● **WHAT YOU WILL DO**
Search the listing below for the string "pixels" and show each line that contains it.

Scenes as source code:
'''
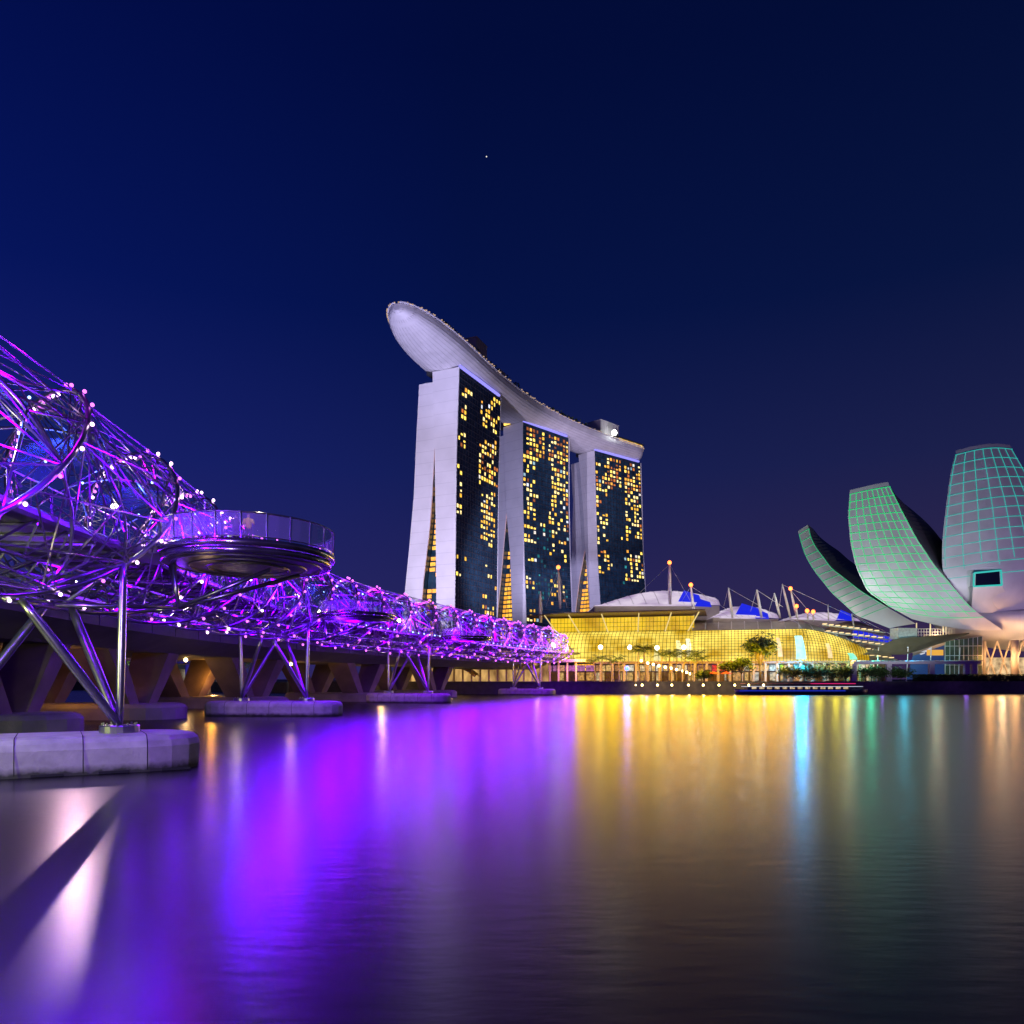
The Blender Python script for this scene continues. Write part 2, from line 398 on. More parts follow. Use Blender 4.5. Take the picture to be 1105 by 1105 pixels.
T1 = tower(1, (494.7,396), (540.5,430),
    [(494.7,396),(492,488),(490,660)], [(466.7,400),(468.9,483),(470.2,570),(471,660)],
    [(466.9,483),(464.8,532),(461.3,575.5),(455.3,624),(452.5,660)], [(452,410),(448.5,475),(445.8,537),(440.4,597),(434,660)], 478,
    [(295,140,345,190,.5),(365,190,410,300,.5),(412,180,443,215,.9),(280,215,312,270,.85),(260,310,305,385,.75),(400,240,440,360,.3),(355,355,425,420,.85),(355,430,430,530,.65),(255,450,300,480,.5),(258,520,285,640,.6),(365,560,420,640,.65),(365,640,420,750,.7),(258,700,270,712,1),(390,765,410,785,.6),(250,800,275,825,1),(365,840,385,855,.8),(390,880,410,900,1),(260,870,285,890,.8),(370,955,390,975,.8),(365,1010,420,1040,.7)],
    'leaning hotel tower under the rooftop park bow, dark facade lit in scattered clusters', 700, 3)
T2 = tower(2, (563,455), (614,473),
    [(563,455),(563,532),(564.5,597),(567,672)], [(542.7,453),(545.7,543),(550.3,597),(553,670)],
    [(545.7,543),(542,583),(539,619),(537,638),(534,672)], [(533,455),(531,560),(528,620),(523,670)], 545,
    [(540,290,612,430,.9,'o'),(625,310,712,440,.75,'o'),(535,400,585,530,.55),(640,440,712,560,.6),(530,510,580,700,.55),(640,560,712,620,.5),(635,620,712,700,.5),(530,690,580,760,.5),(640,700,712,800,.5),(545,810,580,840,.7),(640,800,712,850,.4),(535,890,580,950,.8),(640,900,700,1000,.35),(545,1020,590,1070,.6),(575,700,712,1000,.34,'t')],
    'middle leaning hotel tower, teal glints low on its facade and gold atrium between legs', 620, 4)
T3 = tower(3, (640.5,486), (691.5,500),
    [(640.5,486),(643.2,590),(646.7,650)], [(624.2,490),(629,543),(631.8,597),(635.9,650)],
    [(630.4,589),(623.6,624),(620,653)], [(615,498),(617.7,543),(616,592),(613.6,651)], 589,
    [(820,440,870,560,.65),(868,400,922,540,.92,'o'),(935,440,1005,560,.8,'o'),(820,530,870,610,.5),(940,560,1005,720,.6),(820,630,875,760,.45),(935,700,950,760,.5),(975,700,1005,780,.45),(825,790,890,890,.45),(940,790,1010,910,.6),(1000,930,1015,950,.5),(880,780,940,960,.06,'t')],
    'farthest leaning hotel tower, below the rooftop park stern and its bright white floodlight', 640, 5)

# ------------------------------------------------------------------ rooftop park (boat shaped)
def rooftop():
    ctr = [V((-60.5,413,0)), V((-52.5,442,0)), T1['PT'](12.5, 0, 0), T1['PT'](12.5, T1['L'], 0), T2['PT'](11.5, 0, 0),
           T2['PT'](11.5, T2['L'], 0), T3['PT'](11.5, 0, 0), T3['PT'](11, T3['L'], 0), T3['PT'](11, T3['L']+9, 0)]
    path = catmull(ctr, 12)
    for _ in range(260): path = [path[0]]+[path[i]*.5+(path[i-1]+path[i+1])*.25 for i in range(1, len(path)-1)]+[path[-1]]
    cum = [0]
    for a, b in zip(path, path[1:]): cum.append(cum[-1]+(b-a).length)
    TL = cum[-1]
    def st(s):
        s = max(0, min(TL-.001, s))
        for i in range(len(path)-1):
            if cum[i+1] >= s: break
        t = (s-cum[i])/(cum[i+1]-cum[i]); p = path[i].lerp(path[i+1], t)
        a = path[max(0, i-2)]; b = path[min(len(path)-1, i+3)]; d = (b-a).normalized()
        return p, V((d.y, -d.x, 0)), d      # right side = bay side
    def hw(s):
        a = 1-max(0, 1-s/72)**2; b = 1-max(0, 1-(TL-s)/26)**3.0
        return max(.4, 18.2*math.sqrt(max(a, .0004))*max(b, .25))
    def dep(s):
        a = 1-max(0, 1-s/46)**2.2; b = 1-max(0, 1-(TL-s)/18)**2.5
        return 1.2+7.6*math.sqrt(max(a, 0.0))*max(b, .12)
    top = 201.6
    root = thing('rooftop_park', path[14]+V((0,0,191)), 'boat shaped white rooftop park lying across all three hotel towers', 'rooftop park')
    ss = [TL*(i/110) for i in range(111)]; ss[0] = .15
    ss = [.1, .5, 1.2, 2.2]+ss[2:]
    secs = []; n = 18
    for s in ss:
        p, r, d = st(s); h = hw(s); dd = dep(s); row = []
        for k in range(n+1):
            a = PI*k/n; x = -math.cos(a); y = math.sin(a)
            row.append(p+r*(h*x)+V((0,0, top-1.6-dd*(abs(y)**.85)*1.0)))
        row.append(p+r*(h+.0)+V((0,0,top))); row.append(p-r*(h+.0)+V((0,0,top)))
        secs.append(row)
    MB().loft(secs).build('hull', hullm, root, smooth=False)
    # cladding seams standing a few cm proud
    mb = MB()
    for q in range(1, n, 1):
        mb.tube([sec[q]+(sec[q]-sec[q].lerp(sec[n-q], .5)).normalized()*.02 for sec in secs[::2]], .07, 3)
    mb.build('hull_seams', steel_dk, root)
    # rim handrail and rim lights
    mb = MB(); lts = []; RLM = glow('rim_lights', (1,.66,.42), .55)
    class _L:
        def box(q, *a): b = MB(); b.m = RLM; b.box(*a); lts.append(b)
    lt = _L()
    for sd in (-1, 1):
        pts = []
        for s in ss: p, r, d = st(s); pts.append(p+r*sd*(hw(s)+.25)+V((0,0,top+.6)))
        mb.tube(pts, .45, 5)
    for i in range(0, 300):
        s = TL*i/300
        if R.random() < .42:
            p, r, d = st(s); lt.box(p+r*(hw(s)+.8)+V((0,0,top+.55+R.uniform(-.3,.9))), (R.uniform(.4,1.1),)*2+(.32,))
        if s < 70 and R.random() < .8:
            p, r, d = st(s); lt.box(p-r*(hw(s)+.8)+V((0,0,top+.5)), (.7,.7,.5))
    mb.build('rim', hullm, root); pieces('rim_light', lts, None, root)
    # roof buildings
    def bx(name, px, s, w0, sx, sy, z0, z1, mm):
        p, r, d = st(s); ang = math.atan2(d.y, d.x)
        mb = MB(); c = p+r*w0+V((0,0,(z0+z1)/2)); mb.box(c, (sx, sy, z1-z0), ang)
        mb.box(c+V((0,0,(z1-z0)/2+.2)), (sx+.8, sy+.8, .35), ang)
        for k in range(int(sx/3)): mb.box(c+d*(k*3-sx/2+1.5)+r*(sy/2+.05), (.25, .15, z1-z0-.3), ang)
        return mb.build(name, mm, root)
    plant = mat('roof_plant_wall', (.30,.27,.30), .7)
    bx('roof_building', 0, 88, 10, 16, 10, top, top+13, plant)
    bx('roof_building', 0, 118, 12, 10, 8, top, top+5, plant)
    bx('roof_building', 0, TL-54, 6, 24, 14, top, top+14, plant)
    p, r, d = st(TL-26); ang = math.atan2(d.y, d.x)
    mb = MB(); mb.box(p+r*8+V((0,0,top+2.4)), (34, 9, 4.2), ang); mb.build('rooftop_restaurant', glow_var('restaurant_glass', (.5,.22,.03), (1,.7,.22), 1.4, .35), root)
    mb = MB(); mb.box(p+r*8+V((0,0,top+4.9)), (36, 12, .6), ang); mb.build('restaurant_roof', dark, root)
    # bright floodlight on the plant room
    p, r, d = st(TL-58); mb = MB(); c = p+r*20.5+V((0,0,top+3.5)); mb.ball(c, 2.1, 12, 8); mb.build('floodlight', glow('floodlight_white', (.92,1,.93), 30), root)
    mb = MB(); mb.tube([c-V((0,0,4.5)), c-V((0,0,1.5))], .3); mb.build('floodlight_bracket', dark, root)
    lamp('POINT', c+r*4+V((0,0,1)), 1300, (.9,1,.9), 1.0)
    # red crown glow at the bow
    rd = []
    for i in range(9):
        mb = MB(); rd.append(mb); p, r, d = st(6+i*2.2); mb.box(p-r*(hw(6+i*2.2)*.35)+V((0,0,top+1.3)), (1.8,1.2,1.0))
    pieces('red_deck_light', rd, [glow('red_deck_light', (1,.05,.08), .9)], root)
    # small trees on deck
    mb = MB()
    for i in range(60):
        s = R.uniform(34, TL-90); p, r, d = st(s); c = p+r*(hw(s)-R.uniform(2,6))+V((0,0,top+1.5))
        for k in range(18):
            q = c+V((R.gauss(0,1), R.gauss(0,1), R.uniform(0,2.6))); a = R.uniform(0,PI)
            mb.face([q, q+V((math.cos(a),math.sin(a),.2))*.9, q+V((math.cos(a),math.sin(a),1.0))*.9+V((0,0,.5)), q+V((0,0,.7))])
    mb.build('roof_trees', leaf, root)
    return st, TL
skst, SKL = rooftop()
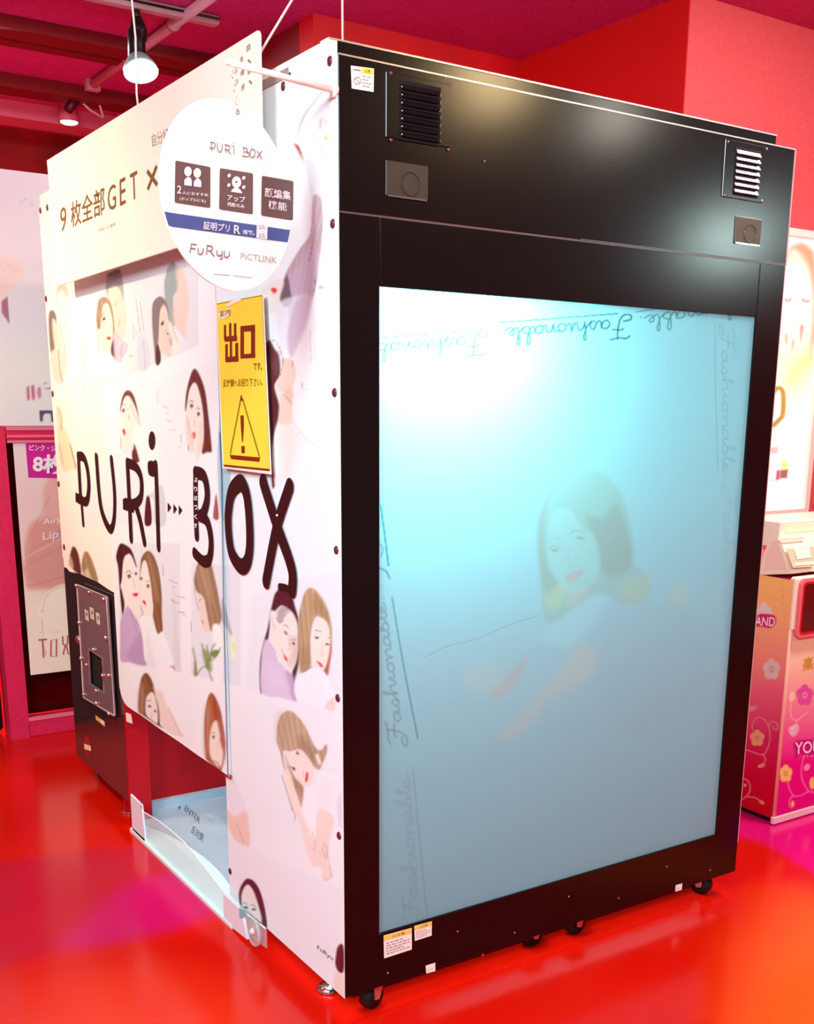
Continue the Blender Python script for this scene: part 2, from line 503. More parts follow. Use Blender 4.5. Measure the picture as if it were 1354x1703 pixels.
'''
● **FINISHED EXERCISE**
The Blender Python script for this scene continues. Write part 2, from line 398 on. More parts follow. Use Blender 4.5. Take the picture to be 1105 by 1105 pixels.
Continue the Blender Python script for this scene: part 2, from line 503. More parts follow. Use Blender 4.5. Measure the picture as if it were 1354x1703 pixels.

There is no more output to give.